Il dream-pop da crooner dei precedenti album è qui solo un brutto ricordo, il sound si è fatto più maturo e personale, oltre che decisamente più asciutto e affilato. “Tenderloin” ha un attacco che ti riporta indietro nel tempo, ti riporta al CBGB e sembra di sentire David Byrne che imita i Devo su un riff frenetico e saldo sorretto dalla sempre affidabile sezione ritmica di Marco Ocampo e Eric Jaso, e al CBGB ci ritorni con la veloce quanto incisiva “Shape Ups” che continua la scia di band che profumano di Talking Heads (Omni, Eades, Hecks per fare dei nomi). Il crooning torna qua e là, ma completamente ripulito da ogni cadenza a là Berninger: “Appetizer” a esempio, inizia su toni bassi e caldi, ma grazie al cielo più in zona Interpol che The National, e degli Interpol ha ripreso anche quel gusto per gli accodi in levare e le geometrie precise tra due chitarre, giusto preludio per i momenti più melodici, come le conclusive “Shock” e “Sweat.”

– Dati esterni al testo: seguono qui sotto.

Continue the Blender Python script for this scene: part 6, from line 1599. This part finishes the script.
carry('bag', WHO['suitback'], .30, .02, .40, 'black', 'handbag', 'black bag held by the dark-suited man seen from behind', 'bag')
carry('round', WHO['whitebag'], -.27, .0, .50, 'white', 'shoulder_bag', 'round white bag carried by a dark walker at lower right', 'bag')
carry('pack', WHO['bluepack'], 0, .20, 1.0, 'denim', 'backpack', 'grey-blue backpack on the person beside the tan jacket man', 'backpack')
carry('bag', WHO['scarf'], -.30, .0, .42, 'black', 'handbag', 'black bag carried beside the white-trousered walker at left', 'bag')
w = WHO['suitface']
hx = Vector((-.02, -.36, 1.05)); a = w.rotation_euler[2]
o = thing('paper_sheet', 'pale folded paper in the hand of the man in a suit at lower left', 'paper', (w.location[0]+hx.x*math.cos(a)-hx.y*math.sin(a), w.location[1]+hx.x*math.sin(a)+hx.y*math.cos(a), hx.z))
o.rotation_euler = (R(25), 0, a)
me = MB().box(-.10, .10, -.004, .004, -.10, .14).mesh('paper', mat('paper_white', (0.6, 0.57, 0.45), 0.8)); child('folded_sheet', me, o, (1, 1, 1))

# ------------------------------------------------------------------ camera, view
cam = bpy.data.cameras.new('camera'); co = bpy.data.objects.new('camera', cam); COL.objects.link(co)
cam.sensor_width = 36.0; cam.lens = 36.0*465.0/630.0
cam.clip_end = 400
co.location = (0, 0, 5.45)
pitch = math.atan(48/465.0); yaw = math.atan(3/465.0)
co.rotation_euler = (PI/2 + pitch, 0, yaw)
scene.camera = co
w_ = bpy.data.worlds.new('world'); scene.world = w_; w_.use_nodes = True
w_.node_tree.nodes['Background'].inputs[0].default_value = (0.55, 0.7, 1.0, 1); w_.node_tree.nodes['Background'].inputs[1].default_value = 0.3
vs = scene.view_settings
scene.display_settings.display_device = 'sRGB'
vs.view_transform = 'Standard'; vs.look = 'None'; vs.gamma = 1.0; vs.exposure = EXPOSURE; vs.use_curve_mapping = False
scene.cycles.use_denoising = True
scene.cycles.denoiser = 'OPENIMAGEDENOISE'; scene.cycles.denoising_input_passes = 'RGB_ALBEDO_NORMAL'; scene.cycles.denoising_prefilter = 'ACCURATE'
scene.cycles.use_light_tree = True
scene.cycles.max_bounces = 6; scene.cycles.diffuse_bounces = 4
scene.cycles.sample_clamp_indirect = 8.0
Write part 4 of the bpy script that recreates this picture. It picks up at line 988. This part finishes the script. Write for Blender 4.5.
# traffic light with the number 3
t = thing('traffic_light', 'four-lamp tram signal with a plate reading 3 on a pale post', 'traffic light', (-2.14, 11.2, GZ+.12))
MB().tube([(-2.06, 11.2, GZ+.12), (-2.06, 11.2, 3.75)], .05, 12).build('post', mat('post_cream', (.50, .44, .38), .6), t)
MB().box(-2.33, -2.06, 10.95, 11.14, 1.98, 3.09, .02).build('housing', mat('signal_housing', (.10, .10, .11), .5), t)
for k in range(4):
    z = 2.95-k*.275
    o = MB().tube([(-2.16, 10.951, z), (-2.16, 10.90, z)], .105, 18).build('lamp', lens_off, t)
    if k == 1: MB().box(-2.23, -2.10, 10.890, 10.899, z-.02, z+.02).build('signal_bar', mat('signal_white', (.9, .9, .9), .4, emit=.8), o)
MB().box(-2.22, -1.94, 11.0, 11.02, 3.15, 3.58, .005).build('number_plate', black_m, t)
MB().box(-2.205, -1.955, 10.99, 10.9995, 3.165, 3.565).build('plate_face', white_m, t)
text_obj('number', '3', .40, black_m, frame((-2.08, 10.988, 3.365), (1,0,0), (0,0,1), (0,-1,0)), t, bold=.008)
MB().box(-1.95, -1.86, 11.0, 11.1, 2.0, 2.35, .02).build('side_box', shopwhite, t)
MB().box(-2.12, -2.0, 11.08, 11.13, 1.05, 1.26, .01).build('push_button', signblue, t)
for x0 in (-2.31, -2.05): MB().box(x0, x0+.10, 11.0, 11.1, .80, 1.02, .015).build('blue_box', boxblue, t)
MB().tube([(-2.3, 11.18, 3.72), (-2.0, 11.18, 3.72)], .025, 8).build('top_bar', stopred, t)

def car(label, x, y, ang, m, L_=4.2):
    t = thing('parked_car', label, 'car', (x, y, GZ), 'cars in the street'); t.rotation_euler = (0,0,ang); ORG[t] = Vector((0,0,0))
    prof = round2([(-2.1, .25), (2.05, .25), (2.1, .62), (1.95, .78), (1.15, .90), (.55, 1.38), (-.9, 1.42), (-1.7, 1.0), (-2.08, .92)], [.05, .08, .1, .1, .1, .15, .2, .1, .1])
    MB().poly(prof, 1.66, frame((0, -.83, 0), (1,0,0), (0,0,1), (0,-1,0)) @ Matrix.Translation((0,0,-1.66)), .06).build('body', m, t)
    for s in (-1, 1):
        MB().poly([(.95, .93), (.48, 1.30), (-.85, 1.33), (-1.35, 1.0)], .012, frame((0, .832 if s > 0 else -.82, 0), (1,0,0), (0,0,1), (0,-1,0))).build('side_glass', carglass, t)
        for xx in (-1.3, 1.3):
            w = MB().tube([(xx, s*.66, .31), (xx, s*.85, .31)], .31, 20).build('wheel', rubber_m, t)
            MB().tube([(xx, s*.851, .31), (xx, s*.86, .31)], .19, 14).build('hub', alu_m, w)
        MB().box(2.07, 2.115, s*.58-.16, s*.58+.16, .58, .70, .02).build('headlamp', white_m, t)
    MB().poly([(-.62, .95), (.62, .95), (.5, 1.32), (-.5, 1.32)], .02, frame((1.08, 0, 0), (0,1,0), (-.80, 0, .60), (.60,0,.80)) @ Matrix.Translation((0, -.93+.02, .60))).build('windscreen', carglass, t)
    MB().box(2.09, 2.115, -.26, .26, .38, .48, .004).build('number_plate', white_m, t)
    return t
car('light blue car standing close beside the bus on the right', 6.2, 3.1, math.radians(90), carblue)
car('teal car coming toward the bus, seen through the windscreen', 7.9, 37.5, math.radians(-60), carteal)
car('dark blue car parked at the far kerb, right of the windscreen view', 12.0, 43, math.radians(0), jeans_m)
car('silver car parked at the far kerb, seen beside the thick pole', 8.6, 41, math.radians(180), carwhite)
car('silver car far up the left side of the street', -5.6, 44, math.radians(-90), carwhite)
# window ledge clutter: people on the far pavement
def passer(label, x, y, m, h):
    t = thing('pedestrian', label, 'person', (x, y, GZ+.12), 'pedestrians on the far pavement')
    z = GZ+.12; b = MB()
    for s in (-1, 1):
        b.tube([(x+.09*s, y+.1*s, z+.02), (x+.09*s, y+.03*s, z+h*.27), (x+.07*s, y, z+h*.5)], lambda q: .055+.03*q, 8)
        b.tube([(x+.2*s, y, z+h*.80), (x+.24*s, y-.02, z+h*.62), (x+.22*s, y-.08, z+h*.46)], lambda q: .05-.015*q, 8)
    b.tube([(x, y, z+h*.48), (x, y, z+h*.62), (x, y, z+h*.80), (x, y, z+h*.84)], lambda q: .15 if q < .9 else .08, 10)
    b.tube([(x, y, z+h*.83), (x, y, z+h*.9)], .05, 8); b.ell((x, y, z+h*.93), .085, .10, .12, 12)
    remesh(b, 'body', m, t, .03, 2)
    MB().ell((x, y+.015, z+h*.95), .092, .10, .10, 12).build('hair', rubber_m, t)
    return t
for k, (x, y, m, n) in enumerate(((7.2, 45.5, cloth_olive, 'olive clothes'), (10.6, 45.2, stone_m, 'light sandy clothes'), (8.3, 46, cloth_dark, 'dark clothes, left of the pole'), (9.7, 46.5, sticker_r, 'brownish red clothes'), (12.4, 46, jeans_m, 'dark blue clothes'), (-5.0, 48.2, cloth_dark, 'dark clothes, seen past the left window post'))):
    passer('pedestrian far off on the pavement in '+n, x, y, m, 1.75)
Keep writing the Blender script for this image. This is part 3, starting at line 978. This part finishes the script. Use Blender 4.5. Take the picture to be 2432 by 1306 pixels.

Hypoluxo potrà anche sembrare un disco già in qualche modo vintage, e in verità questo approccio all’indie-rock è un po’ lo stesso dei primi anni ’00 che rispolveravano le sonorità di fine anni ’70. C’è da dire anche che oggi queste sonorità stanno vivendo una seconda (terza?) giovinezza, soprattutto se si tiene conto che proprio ora Captured Tracks ha pubblicato una raccolta antologica del jangle che fu all’epoca sottostimato, un jangle che, con eleganti sfumature new wave, è apprezzabilissimo anche qui. E poi c’è sempre una naturale simpatia per chi cade e si rialza.